To play devils advocate here… With how slammed banks are dealing with the mortgage mess, do you really think they are going to give a second though to someone paying on time and not causing them any grief?

Chances are they will never check.

Your plan is a good one. I used to sell real estate in California, and I had several clients, single young men, who were “serial rehabbers”.

They would put their lovely decorated home up for sale, and then buy the worst house on the block for their next move. That house would then get refinished floors, paint, landscaping and really tasteful furniture.
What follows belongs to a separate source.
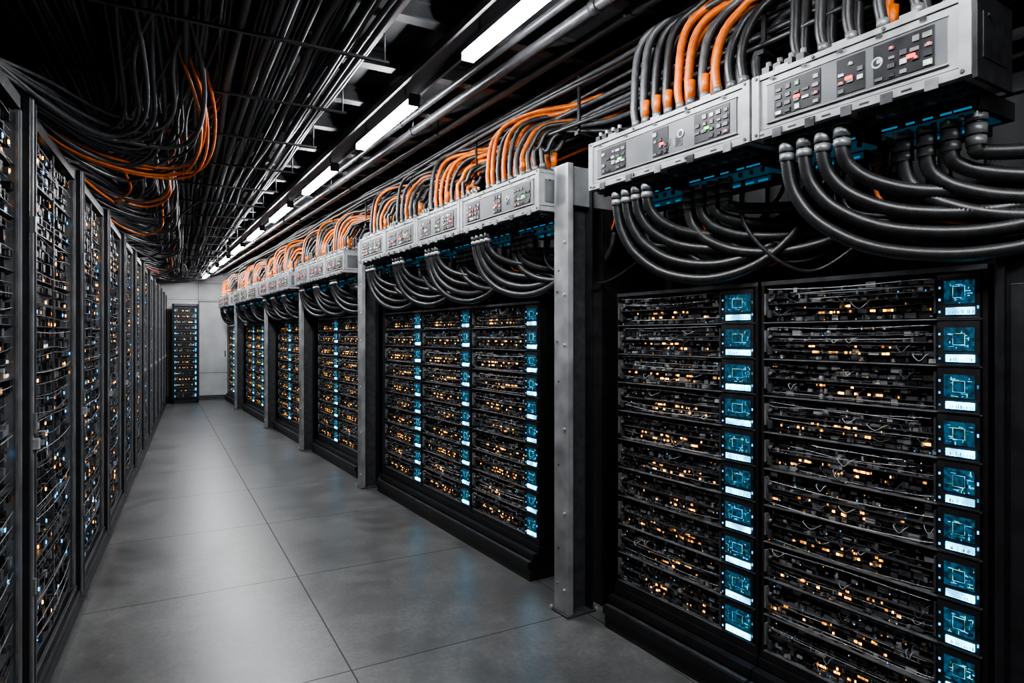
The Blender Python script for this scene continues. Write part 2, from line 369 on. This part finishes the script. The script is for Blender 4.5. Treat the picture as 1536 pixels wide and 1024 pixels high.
def hoses(y,L,zb,near,rnd,span0):
    b=B(); U=rnd.uniform
    r=.0235 if near else .0215
    for g in range(3):
        n=4 if (g==0 or L>.68) else 3
        if g==2: n=3
        pitch=.066 if near else .058
        off=.14 if near and L>.8 else .10
        for i in range(n):
            x0=XP+.05+g*.12; ys=y+L-off-i*pitch-(0,1,.35)[g]*(4*pitch+.06)
            if ys<y+.03: continue
            zt=zb-(.06 if g else 0)
            connector(b,x0,ys,zt,-1,'mid_metal')
            zl=1.745+.062*i+(0,.08,.04)[g]+U(-.008,.008)
            span=span0*(1-.12*i)*(1-.1*g)
            xe=2.27+.03*i+.06*g
            Dp=zt-.1-zl
            def pt(f,dz,xx): return WR(x0+(xe-x0)*xx,ys-span*f,zt-.1-Dp*dz)
            P=[WR(x0,ys,zt-.03),WR(x0,ys,zt-.1),pt(.02,.3,.05),pt(.10,.62,.15),pt(.26,.89,.33),pt(.5,1.0,.55),pt(.74,.89,.75),pt(.92,.6,.9),pt(1.0,.2,1.0),pt(1.02,-.25,1.05)]
            p=cr(P,8)
            if near: b.tube(resample(p,.0055),r,'rubber',12,rib=.9)
            else: b.tube(p,r,rnd.choice(['rubber','rubber','rubber_gloss']),8)
    for i in range(5):
        ys=y+L*U(.2,.9); c='cable_orange' if i==0 else rnd.choice(['rubber','rubber_gloss','cable_grey'])
        sp=U(.4,.8); zl=U(1.76,1.9)
        b.tube(cr([WR(2.16,ys,zb-.07),WR(2.17,ys,zb-.25),WR(2.22,ys-sp*.3,zl+.02),WR(2.28,ys-sp*.6,zl),WR(2.35,ys-sp,zl+.2),WR(2.38,ys-sp,zl+.5)],8),U(.005,.009),c,6)
    b.obj('coolant_hose_bundle')
def topcables(y,L,zt,rnd,near):
    b=B(); U=rnd.uniform
    n=max(5,int((L-.2)/.07)); y_a=y+.08; y_b=y+L-(.24 if L>.8 else .12)
    for i in range(n):
        for g in range(2):
            if g==1 and rnd.random()<.1: continue
            f=i/(n-1)
            x0=XP+.07+g*.09; ys=y_a+(y_b-y_a)*f+U(-.008,.008)+g*.02
            po=(.5 if .15<f<.6 else .03) if near else (.6 if f>.3 else .3)
            m='cable_orange' if rnd.random()<po else rnd.choice(['rubber','rubber','rubber_gloss','cable_grey'])
            a=WR(x0,ys,zt)
            b.tube([a,a+Vector((0,0,.03))],.023,'dark_metal',8); b.tube([a+Vector((0,0,.03)),a+Vector((0,0,.055))],.019,'mid_metal',8)
            if rnd.random()<.3: b.tube([a+Vector((0,0,.055)),a+Vector((.002,-.002,.13))],.0185,'cable_orange',8)
            # concentric fan: far-end cables arc highest and widest
            hz=zt+.22+.20*f+U(-.02,.03)+(.10 if near else .02); hz=min(hz,2.92); reach=.10+.26*f+U(-.03,.05); run=U(.5,1.0)
            xe=2.14+U(0,.35)
            P=[a+Vector((0,0,.04)),WR(x0,ys+.012,zt+.14),WR(x0+.02,ys-.005,hz-.10),WR(x0+.06,ys-.35*reach,hz-.015),WR((x0+xe)/2,ys-reach,hz+.005),
               WR(xe,ys-reach-.3,hz-.03+U(-.01,.02)),WR(xe+.02,ys-reach-run,min(2.92,hz+U(-.05,.03)))]
            b.tube(cr(P,8),.0145 if not near else .0175,m,8)
    b.obj('power_cable_bundle')
rp=random.Random(3)
PD=[(.885,.69,2.2,1),(1.585,.92,2.2,1),
    (2.93,.93,2.18,0),(3.87,.73,2.18,0),(4.61,.66,2.18,0),(5.28,.66,2.18,0),
    (6.42,.7,2.14,0),(7.13,.7,2.14,0),(7.84,.66,2.14,0),
    (8.85,.7,2.13,0),(9.56,.7,2.13,0),(10.27,.6,2.13,0),
    (11.2,.8,2.12,0),(12.01,.8,2.12,0),(12.82,.8,2.12,0),(14.2,.8,2.12,0),(15.01,.8,2.12,0)]
for i,(y,L,zb,nr) in enumerate(PD):
    pdu(y,L,zb,i+5); hoses(y,L,zb,nr,rp,(1.0 if i==0 else .80) if nr else .74); topcables(y,L,zb+.225,rp,nr)

# longitudinal cable bank above the right row
b=B()
for i in range(46):
    x=2.08+.62*R(0,1); z=R(2.62,2.93)
    P=[]; y=Y0+.15
    while y<Y1-.2: P.append(WR(x+R(-.02,.02),y,z+R(-.02,.015))); y+=.9
    b.tube(cr(P,4),R(.008,.017),random.choice(['rubber','rubber_gloss','rubber_gloss','cable_grey','cable_grey']),6)
y=Y0+.4
while y<Y1-.3:
    b.box(2.1-KR*y,2.75-KR*y,y,y+.03,2.58,2.6,'black_metal'); b.box(2.11-KR*y,2.12-KR*y,y,y+.02,2.6,ZC,'black_metal'); y+=1.15
b.obj('overhead_cable_tray')
b=B()
for (x,z,r,m) in ((1.60,2.90,.018,'rubber_gloss'),(1.68,2.86,.026,'rubber_gloss'),(1.79,2.93,.016,'copper_tint'),(1.86,2.88,.02,'rubber_gloss'),(1.95,2.93,.016,'rubber_gloss')):
    b.tube([WR(x,y_,z) for y_ in (Y0+.1,2,5,8,11,14,Y1-.1)],r,m,12)
    y=Y0+.5
    while y<Y1: b.tube([WR(x,y,z),WR(x,y+.04,z)],r*1.25,'black_metal',12); b.tube([WR(x,y+.02,z),WR(x,y+.02,ZC)],.005,'dark_metal',5); y+=1.9
b.obj('ceiling_pipes')

# left ceiling conduits (fan following the left row)
b=B()
for i in range(104):
    k=i/103; xn=-.95+1.85*k+R(-.015,.015); xf=.02+.80*k; z=random.choice([2.78,2.84,2.90,2.93])+R(-.02,.02)
    P=[]; y=Y0+.15
    wob=random.choice([0.004,.012,.02])
    while y<Y1-.1: P.append((xn+(xf-xn)*y/16+R(-wob,wob),y,z+R(-wob,wob))); y+=.8
    b.tube(cr(P,4),R(.008,.017),random.choice(['rubber','rubber_gloss','rubber_gloss','cable_grey','dark_metal']),7)
y=Y0+.5
while y<Y1-.3:
    xa=-.95+.97*y/16-.05; xb=.9-.08*y/16+.03
    b.box(xa,xb,y,y+.02,2.742,2.752,'black_metal')
    for x in (xa+.02,xb-.02,(xa+xb)/2): b.tube([(x,y+.01,2.74),(x,y+.01,ZC)],.005,'dark_metal',6)
    y+=.75
b.obj('ceiling_conduit_rack')

# hanging cable loops over left racks
rl=random.Random(12)
for st,(yc,cnt) in enumerate(((3.9,46),(5.4,26),(7.0,20),(8.7,14),(10.6,12),(12.6,12))):
    b=B(); U=rl.uniform
    for i in range(cnt):
        org=rl.random()<.07 if st else (i in(3,9,15,22))
        m='cable_orange' if org else rl.choice(['rubber_gloss','cable_grey','cable_grey','cable_grey'])
        dy=U(-.45,.45); out=U(.25,.62) if st==0 else U(.2,.45); zl=U(2.46,2.62) if not org else U(2.44,2.50); xs_=U(.25,.75)
        if org and st==0: out=U(.50,.70); dy=U(.0,.35); xs_=U(.45,.6)
        yb=yc+dy
        P=[WL(-.6+xs_+U(-.2,0),yb-1.9,2.93),WL(-.6+xs_,yb-1.1,2.9-U(0,.08)),WL(-.6+out+.02,yb-.35,zl+.2),WL(-.6+out,yb+.1,zl+.06),WL(-.6+out-.12,yb+.28,zl),
           WL(-.6+out*.4,yb+.22,zl-.01),WL(-.6+.02,yb-.1,zl+.0),WL(-.72,yb-.7,2.47+U(0,.05)),WL(-.85,yb-1.2,2.44+U(0,.03))]
        b.tube(cr(P,7),U(.006,.012) if not org else U(.007,.009),m,7)
    b.obj('hanging_cable_bundle')

# ------------------------------------------------------------ left racks
def left_mesh(seed,w=1.2):
    rnd=random.Random(seed); U=rnd.uniform; b=B(); H=2.4; D=.85
    b.box(-D,-.05,0,w,.1,H,'black_metal')
    b.box(-D,0,0,w,H-.05,H,'black_metal')
    for y in (0,w-.045): b.box(-.06,0,y,y+.045,.1,H,'frame_steel')
    b.box(0,.028,0.0,.022,.08,H+.01,'frame_steel'); b.box(0,.034,.024,.034,.08,H,'dark_metal'); b.box(0,.022,w-.02,w,.08,H+.01,'black_metal')
    b.box(-D,.02,0,w,.06,.1,'black_metal'); b.box(-D,.045,0,w,.03,.055,'black_metal'); b.box(-D,.03,0,w,0,.028,'black_plastic')
    b.box(.0,.01,.05,w-.05,.12,.135,'dark_metal')
    b.box(.028,.046,-.0,.03,1.06,1.10,'silver'); b.box(.02,.056,.034,.05,1.07,1.09,'mid_metal'); b.box(.028,.038,0,.02,1.12,1.2,'mid_metal'); b.box(.028,.036,0,.02,.5,.56,'mid_metal'); b.box(.028,.036,0,.02,1.9,1.96,'mid_metal')
    nu=44; hu=(H-.2)/nu
    for i in range(nu):
        z=.14+i*hu
        if i%4==0: b.box(-.05,-.018,.05,w-.05,z-.003,z+.001,'dark_metal')
        y=.06
        while y<w-.08:
            ww=rnd.choice([.012,.02,.03,.05])
            if rnd.random()<.8:
                d=U(.005,.03); m=rnd.choices(['black_plastic','black_metal','dark_metal','mid_metal','silver'],[5,5,6,2,.25])[0]
                b.box(-.05,-.05+d,y,y+ww*.85,z,z+hu*U(.4,.9),m)
                q=rnd.random(); x=-.05+d
                if q<.07: b.box(x,x+.004,y,y+.010,z+.006,z+.006+hu*.26,rnd.choice(['led_orange','led_orange_dim','led_orange']))
                elif q<.125: b.box(x,x+.004,y,y+.010,z+.006,z+.006+hu*.28,'led_blue')
            y+=ww
        zz=z+U(0,hu); P=[(-.02,.06,zz),(-.008,.3,zz-U(0,.02)),(-.006,w/2,zz-U(0,.03)),(-.008,w-.3,zz-U(0,.02)),(-.02,w-.06,zz)]
        b.tube(cr(P,3),.0018,rnd.choice(['wire','rubber','cable_grey']),4)
    for y in (.05,w*.5,w-.06): b.box(-.012,-.004,y,y+.008,.14,H-.06,'mid_metal' if y!=w*.5 else 'dark_metal')
    return b.mesh('server_cabinet')
LM=[left_mesh(s) for s in (1,2,3)]
y=.62; i=0
while y<15.2:
    put(LM[i%3],'server_cabinet',(-.586+KL*y,y,0),PHL,0); y+=1.205; i+=1

# end rack facing the camera side
b=B(); w=.52
b.box(0,w,.06,.6,0,2.2,'black_metal')
for x in (0,w-.03): b.box(x,x+.03,0,.06,0,2.2,'black_metal')
b.box(0,w,0,.06,2.15,2.2,'dark_metal'); b.box(0,w,0,.06,0,.08,'black_metal')
for i in range(16):
    z=.12+i*.126
    b.box(.04,w-.04,.03,.06,z,z+.11,'black_plastic'); b.box(.04,w-.04,.02,.03,z+.108,z+.113,'mid_metal')
    for j in range(14):
        x=.05+j*.03
        if random.random()<.8: b.box(x,x+.022,.022,.032,z+.02,z+.02+R(.02,.07),random.choice(['dark_metal','mid_metal','black_metal']))
        if random.random()<.3: b.box(x,x+.015,.018,.022,z+.03,z+.045,'led_blue' if (j<2 or j>11) else random.choice(['led_orange_dim','led_orange','led_white']))
    b.box(w-.07,w-.045,.016,.03,z+.02,z+.09,'screen_trace'); b.box(.045,.06,.016,.03,z+.02,z+.06,'screen_trace')
b.obj('equipment_rack',(.235,15.75,0))

# ------------------------------------------------------------ world + camera
w=bpy.data.worlds.new('World'); sc.world=w; w.use_nodes=True
w.node_tree.nodes['Background'].inputs[0].default_value=(.5,.55,.6,1); w.node_tree.nodes['Background'].inputs[1].default_value=.02
cam=bpy.data.cameras.new('camera'); co=bpy.data.objects.new('camera',cam); sc.collection.objects.link(co)
cam.sensor_width=36; cam.lens=950/1536*36; cam.clip_start=.02; cam.shift_y=-9/1536
th=math.atan(528/950)
co.location=(0,0,CAMH); co.rotation_euler=(math.pi/2,0,-th)
sc.camera=co
sc.view_settings.view_transform='AgX'; sc.view_settings.look='AgX - Medium High Contrast'; sc.view_settings.exposure=0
It would look like a magazine spread.

I have heard from my CPA that it is good to have your owner-occupied residence as your filing address for taxes for at least 1 year.

If you have an outside job, you should be able to repeat this plan many times, always improving your equity and area, and maybe even buying duplexes, tri-plexes or quads.

Good luck on your plan. Please keep us in the loop so others can learn from you.


It’s not actually bank fraud to take out an owner occupied mortgage, live in the house, and then sell it 3 months later, cashing the bank out.

However, if you do it more than once, the banks are going to see a pattern and realize that you are buying investment properties and are not an owner occupant.

It might be bank fraud to take an owner occupied mortgage, live in the house for 3 months, and then rent the house out. It depends upon what the contract says. Then that could very well be the only owner occupied mortgage you’d get. The banks would see that you already had an owner occupied mortgage, just 3 month old, and they would assume that you are not really an owner occupant.

The last time I checked, the non owner occupied rates were not much higher, maybe another 1/2 a percent. Although, at this point, they might be requiring more money down.

It's not actually bank fraud to take out an owner occupied mortgage, live in the house, and then sell it 3 months later, cashing the bank out.

It is if you enter into the loan with the intent, to sell “FLIP” after a few months for investment purposes.